VOL. 131 | NO. 88 | Tuesday, May 3, 2016
Last Word
Bill Dries
Last Word: Budget-Mania, TNReady's Backstory and Slow Down Millenial Investors
By Bill Dries
The Overton Park Greensward controversy moves back to City Hall Tuesday as the council talks over an ordinance that sets further in stone the council’s decision in March to give the Memphis Zoo control of two-thirds of the greensward.
The ordinance is a way of putting more pressure on the mediation process as the council and Mayor Jim Strickland remain firm that if the mediation doesn’t produce a comprehensive solution to the controversy by the end of June, Strickland will make a decision and that decision will probably be ratified by the council.
The mediation has produced two agreements to create on-street parking on the south side of North Parkway, which is three lanes now with no sidewalks from University east to East Parkway.

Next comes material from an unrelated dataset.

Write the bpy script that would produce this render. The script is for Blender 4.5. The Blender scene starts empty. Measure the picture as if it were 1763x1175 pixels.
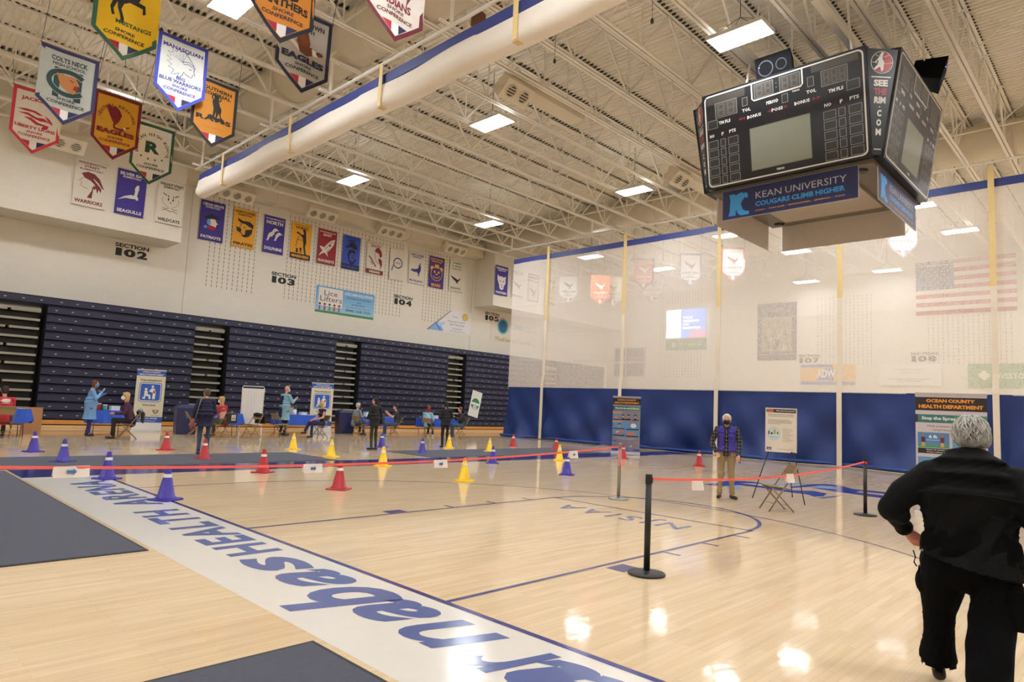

Strickland says the sidewalks will come but that the on-street parking won’t wait on them.
The other agreement is a reconfiguration of the zoo parking lot.
So, what’s left to talk about? It’s basically a parking garage or parking deck and who would pay for it as well as a parking area possibly in the city maintenance area and whether there should be some kind of tram or shuttle from there to the zoo and other park institutions.

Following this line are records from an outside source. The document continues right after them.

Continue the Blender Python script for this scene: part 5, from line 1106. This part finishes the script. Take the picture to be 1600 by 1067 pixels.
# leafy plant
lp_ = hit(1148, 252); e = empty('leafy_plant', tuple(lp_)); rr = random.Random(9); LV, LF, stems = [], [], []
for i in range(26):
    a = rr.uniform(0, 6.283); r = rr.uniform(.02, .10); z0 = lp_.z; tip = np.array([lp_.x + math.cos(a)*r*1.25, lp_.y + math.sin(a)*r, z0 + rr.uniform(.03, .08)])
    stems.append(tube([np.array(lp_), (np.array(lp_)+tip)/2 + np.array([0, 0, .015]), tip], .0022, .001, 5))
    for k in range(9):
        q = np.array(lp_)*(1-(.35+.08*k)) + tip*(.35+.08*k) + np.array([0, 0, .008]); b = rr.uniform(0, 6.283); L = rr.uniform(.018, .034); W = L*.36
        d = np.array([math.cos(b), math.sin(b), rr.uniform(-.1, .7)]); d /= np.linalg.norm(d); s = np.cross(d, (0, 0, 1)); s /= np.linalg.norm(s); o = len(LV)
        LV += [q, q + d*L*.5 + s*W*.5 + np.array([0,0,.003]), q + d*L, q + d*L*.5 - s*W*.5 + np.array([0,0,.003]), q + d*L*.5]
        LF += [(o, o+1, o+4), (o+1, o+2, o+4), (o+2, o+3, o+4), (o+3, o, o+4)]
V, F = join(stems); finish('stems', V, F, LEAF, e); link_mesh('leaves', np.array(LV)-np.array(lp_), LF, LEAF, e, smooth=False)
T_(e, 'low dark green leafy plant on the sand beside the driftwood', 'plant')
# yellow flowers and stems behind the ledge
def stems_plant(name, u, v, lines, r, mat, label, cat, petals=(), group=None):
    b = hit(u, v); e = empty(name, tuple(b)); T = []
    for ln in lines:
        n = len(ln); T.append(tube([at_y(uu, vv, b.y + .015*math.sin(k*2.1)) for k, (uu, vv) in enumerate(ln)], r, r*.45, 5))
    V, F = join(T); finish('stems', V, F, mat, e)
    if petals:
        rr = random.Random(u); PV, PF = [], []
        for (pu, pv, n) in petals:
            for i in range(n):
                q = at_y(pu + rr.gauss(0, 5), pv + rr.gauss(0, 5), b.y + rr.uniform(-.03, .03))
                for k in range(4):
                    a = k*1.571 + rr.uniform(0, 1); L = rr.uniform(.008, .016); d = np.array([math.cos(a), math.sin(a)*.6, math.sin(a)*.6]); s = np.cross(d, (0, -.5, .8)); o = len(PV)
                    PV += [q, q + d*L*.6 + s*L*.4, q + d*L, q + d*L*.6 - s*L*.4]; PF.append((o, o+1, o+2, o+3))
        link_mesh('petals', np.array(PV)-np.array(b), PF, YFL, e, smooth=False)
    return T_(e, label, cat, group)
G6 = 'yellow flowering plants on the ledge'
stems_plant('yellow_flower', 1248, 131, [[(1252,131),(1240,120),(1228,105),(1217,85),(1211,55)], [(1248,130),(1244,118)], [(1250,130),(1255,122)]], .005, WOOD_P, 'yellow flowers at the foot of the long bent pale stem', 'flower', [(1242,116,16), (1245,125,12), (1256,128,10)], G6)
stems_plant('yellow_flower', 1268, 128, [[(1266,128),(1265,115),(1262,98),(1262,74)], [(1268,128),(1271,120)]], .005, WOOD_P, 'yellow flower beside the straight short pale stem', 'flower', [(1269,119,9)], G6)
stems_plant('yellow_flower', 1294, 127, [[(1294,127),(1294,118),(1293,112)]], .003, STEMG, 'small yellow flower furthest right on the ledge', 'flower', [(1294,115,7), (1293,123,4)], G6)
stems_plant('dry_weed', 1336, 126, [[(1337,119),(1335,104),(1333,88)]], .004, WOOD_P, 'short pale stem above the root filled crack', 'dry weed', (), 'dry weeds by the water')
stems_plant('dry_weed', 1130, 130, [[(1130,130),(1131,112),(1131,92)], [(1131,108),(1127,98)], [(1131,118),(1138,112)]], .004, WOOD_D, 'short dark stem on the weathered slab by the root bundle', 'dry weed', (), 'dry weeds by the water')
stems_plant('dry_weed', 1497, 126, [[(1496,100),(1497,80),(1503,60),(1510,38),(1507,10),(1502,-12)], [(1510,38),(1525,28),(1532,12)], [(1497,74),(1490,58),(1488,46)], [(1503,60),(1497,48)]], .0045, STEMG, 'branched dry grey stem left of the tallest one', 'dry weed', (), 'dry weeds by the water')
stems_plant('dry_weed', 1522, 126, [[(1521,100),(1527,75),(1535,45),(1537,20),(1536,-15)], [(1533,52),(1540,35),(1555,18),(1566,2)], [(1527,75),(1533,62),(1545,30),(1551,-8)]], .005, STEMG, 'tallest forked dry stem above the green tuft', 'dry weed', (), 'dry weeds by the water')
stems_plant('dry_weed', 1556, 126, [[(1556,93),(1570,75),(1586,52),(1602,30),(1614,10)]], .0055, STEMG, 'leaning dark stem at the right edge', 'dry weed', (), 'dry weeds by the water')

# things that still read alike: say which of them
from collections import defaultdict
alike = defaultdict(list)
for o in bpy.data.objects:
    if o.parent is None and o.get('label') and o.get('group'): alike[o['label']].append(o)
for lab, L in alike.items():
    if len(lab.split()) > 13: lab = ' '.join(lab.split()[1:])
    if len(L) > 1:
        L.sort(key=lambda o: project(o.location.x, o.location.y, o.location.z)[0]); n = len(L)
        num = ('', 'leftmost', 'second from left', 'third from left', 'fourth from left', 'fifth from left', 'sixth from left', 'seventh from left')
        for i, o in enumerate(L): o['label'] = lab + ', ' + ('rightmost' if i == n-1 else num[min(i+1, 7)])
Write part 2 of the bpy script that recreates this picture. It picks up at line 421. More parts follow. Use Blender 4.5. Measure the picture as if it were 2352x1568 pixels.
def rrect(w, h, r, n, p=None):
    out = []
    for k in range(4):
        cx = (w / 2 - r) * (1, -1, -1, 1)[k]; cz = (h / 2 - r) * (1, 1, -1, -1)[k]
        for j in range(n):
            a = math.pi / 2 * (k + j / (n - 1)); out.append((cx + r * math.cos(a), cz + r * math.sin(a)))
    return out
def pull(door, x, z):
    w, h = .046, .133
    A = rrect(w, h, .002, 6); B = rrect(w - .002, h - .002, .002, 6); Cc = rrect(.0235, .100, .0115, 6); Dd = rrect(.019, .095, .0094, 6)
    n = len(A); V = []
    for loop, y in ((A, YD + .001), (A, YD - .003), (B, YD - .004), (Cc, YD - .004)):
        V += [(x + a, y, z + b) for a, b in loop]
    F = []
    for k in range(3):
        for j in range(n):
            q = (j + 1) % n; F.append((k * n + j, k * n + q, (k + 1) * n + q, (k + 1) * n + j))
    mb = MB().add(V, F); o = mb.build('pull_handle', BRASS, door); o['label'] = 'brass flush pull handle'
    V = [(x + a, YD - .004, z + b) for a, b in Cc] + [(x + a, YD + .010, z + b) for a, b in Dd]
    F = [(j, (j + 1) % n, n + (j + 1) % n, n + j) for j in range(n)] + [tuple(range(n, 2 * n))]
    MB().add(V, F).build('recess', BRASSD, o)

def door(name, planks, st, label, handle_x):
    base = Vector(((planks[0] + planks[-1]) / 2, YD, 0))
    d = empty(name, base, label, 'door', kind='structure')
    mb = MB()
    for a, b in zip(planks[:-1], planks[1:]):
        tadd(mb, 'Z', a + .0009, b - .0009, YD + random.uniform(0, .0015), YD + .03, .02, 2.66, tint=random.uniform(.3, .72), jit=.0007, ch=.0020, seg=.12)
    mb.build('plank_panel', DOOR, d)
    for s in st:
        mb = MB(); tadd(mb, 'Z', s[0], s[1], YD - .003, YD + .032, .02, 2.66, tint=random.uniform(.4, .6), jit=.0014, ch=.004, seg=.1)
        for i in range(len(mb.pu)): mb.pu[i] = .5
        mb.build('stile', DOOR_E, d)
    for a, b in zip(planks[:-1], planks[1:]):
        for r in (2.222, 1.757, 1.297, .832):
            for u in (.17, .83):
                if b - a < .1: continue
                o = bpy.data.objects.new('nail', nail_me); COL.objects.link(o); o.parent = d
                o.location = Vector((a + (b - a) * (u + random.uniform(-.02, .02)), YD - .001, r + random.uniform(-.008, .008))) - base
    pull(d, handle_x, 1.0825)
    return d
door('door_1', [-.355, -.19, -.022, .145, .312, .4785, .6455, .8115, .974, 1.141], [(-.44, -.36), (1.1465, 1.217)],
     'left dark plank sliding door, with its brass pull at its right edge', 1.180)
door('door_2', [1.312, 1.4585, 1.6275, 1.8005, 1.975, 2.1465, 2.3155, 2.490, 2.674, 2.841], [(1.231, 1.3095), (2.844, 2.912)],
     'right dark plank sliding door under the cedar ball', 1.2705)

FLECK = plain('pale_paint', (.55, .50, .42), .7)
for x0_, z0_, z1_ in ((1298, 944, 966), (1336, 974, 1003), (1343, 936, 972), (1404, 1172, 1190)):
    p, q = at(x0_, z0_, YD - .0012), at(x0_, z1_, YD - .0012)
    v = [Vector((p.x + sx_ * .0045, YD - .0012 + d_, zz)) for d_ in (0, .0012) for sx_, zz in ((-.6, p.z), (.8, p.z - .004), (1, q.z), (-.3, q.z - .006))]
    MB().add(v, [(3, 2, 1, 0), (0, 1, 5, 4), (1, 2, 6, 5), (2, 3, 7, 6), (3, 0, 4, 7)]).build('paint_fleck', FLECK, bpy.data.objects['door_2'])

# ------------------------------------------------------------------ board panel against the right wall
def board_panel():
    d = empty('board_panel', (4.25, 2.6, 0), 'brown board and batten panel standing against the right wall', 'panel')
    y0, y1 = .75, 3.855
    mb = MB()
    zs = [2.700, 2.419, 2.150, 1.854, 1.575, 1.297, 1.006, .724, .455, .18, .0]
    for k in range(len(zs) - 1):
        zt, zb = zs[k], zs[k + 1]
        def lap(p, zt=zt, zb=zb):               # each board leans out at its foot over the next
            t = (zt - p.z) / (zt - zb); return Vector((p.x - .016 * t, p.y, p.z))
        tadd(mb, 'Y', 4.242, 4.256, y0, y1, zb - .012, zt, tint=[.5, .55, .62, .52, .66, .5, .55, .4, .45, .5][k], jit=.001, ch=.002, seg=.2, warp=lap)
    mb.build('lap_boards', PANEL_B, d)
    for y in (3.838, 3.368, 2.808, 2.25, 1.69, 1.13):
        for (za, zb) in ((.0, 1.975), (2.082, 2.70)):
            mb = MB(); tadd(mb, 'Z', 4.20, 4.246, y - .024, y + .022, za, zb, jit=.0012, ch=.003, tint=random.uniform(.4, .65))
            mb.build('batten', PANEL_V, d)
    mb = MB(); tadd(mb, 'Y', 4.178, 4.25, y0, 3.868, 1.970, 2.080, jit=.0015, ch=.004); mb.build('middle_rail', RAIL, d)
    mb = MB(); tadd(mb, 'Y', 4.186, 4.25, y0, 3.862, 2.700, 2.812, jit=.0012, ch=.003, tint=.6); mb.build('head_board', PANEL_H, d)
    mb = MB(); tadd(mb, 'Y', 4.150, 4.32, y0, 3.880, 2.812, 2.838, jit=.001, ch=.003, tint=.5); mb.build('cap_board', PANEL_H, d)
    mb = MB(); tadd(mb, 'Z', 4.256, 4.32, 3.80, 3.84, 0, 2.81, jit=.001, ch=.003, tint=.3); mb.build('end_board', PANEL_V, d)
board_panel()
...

The council doesn’t lack for other issues Tuesday as it gets into the line items of Strickland’s operating budget proposal.
And here’s a look at the basics of Shelby County Mayor Mark Luttrell’s $1.16 billion county budget proposal. The county budget is different if for no other reason than it includes the budgets of county elected officials that are at least in theory if not practice independent of the mayor and his administration. Nevertheless, Luttrell has left out of his budget book about $8 million of what some of them want. The biggest development is the effect the county’s payment of its debt service is having as some of the sources going into reducing the debt are being channeled to other areas including schools. And yes, the budget does have something to say about the least popular county tax – the wheel tax.
A backstory is emerging on the failure of TNReady tests for the state’s school children in what was to be the baseline year for setting the new standards for student achievement. Some paperwork has surfaced that shows there were early signs Measurement Inc. wasn’t ready for what was to be an on-line only test. When it went to paper and pencil, MI – as it’s known – said it couldn’t ship that much paper in that short a time. The on-line problem was in February and the state’s goal became a May 10 deadline. The state pulled the plug at the end of April.
The question going forward becomes how much will the examination of what went wrong push back the timeline for a new testing contract.
The contract with Measurement Inc. was a $108 million agreement that the state had paid $1.5 million on, according to Tennessee Education Commissioner Candice McQueen.
In our securities and investment emphasis, Waddell and Associates Inc. joins Focus Financial Partners which means Focus owns 50 percent of Waddell’s profitability. It’s what founder David Waddell calls a partial acquisition. Also a Q-and-A with Kevin Kimery of Morgan Stanley on millennials as investors.
There is a company that is taking on one of the challenges of small businesses. These are the businesses that arguably could show the most growth through social media. But where is the time to devote to the kind of continuing and ongoing presence and response on social media that will produce results?
One of the answers is LMCB Social, which manages the different platforms for small to medium-sized businesses.
International Paper buys a pulp business for about $2.2 billion. Further down in digest, details of a Fogelman Properties expansion in Atlanta.
More on Gannett's moves on Tribune newspapers just after settling in at the former Journal Media group newspapers including The Commercial Appeal. It's not friendly with Tribune executives questioning whether the Gannett bid for them is real.
Nationally: An Australian says he is the founder of Bitcoin.